The Long Death Monk, like all Monks, require Dexterity to be most effective. However, Wisdom boosts up your Touch of Death, and makes Hour of Reaping and Touch of the Long Death more effective. You still want Constitution to take hits, but your Wisdom will boost your ability to take hits, defend yourself, and protect against mental effects… And considering you can’t spend a Ki point to negate Dominate Person, you might want that Wisdom Save high.


This Volo’s Guide to Monsters has it all. Dexterity, Wisdom, delicious flavor – a crow being obsessed with death. That alone would make a perfect pick. But that’s not even close to all! You also get 2 bonus skills from a list of good options, some utility in forgery, and mimicry… Though your Mimicry will likely not be overly influential. Just by base stats, you get a lot of mileage from this racial pick.

Wood Elf

Looking for something out of the Player’s Handbook to make things nice and easy for your GM? Wood Elves are a great choice for you! Dexterity and Wisdom are in style, and elves get awesome bonuses with Darkvision, anti-Charm and sleep, and trance; awesome flavor, and great utility. The movement speed increase is fantastic, and you can hide much more easily while in forested areas. The Longbow proficiency is also great for you. The only problem is the flavor… 

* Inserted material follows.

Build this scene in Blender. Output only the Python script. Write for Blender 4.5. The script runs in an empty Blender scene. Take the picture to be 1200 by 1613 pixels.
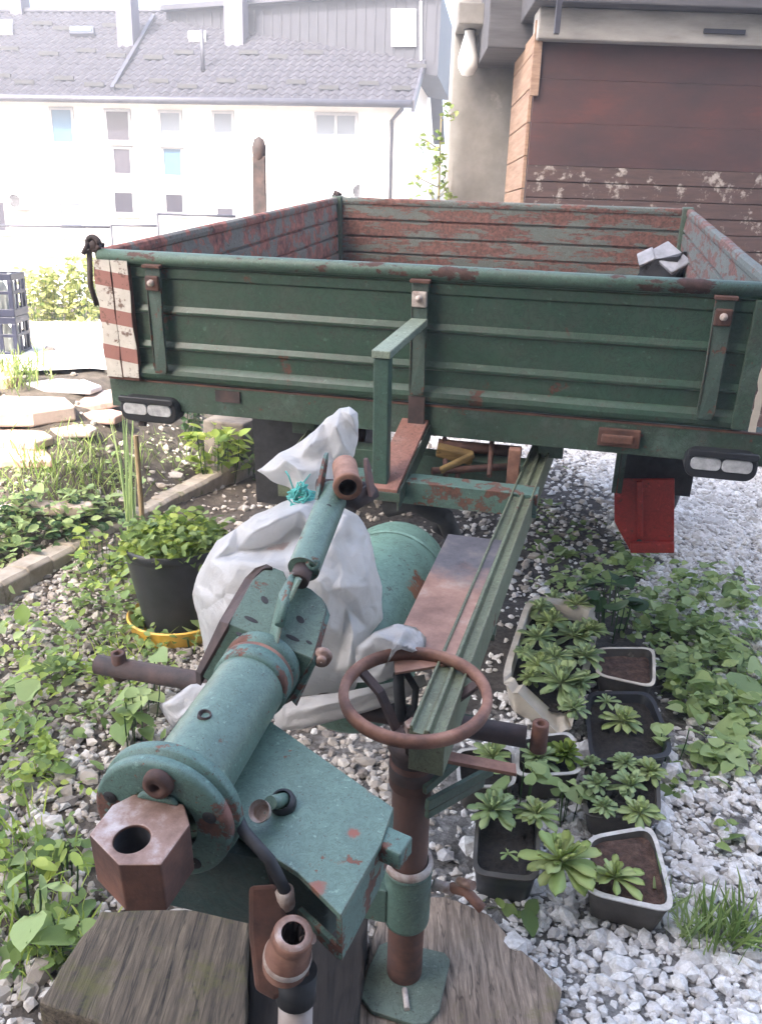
import bpy, bmesh, math, random
import numpy as np
from mathutils import Vector, Matrix, noise
rnd = random.Random(7); NR = np.random.default_rng(11)
rad = math.radians
S = bpy.context.scene; COL = S.collection
# ---------------------------------------------------------------- camera
F = 1300.0; H0 = 1.55; PITCH = 19; ROLL = 2
_p = rad(PITCH); _r = rad(ROLL)
_z = np.array([0, math.cos(_p), -math.sin(_p)]); _x = np.array([1., 0, 0]); _y = np.cross(_z, _x)
CR = np.stack([math.cos(_r)*_x - math.sin(_r)*_y, math.sin(_r)*_x + math.cos(_r)*_y, _z])
CC = np.array([0, 0, H0])
cam = bpy.data.cameras.new('camera'); co = bpy.data.objects.new('camera', cam); COL.objects.link(co)
mw = Matrix.Identity(4)
for i in range(3):
    mw[i][0] = CR[0][i]; mw[i][1] = -CR[1][i]; mw[i][2] = -CR[2][i]; mw[i][3] = CC[i]
co.matrix_world = mw
cam.sensor_fit = 'VERTICAL'; cam.sensor_height = 24; cam.lens = F/1613*24
cam.clip_start = .05; cam.clip_end = 800
cam.dof.use_dof = False
S.camera = co
# ---------------------------------------------------------------- sky, sun, exposure
SUN_EL = 47; SUN_AZ = 207        # azimuth clockwise from +Y: the sun stands behind the camera, a little to the left
W = bpy.data.worlds.new('World'); S.world = W; W.use_nodes = True
nt = W.node_tree; bg = nt.nodes['Background']
sky = nt.nodes.new('ShaderNodeTexSky'); sky.sky_type = 'NISHITA'; sky.sun_disc = False
sky.sun_elevation = rad(SUN_EL); sky.sun_rotation = rad(SUN_AZ); sky.air_density = 1.0; sky.dust_density = 6; sky.ozone_density = 1.0
nt.links.new(sky.outputs[0], bg.inputs[0]); bg.inputs[1].default_value = .15
sl = bpy.data.lights.new('sun', 'SUN'); sl.energy = 2.0; sl.angle = rad(.6); sl.color = (1, .955, .9)
so = bpy.data.objects.new('sun', sl); COL.objects.link(so)
sd = Vector((math.sin(rad(SUN_AZ))*math.cos(rad(SUN_EL)), math.cos(rad(SUN_AZ))*math.cos(rad(SUN_EL)), math.sin(rad(SUN_EL))))
so.rotation_euler = sd.to_track_quat('Z', 'Y').to_euler(); so.location = sd*30
S.view_settings.view_transform = 'Standard'; S.view_settings.look = 'None'
S.view_settings.exposure = 2.9; S.view_settings.gamma = 1
S.cycles.use_denoising = True
S.cycles.max_bounces = 6; S.cycles.transparent_max_bounces = 8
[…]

You’re old, you’ve seen a lot of people die. See? Easy.


Okay, okay. Let me explain.

This race from Eberron: Rising from the Last War is an incredibly versatile one. The huge boost in Constitution means you don’t need to put much into Con to be tanky. You can put the rest into Dexterity and Wisdom (your Versatile should probably be in Dexterity). You get some extremely good buffs from Constructed Resilience and Integrated Protection to keep ready for fights and alive during them. Specialized Design is yet another great part of the race, letting the monk get more out-of-combat usefulness and Thief’s Tools. The problem is that your Save DCs will probably be low for a long time, but against enemies with low Will, that shouldn’t be a problem.

Overall, you’d be sacrificing some of your utility skills for some amazing defenses using this monk archetype. And the flavor of a robot that’s interested in what death actually is.

Conclusion – Our Take on the Long Death Monk

The Long Death Monk is the best way to keep a monk alive at level 3 and 11. While other subclasses, like the Drunken Master, prefer skirmisher strategies to bring you to safety, this one doesn’t care about any damage. Just eat it all and keep on punching! Awesome flavor, really fun design, and incredibly powerful… Though the damage is lacking. This is a must-try for anyone looking for a potent frontline monk.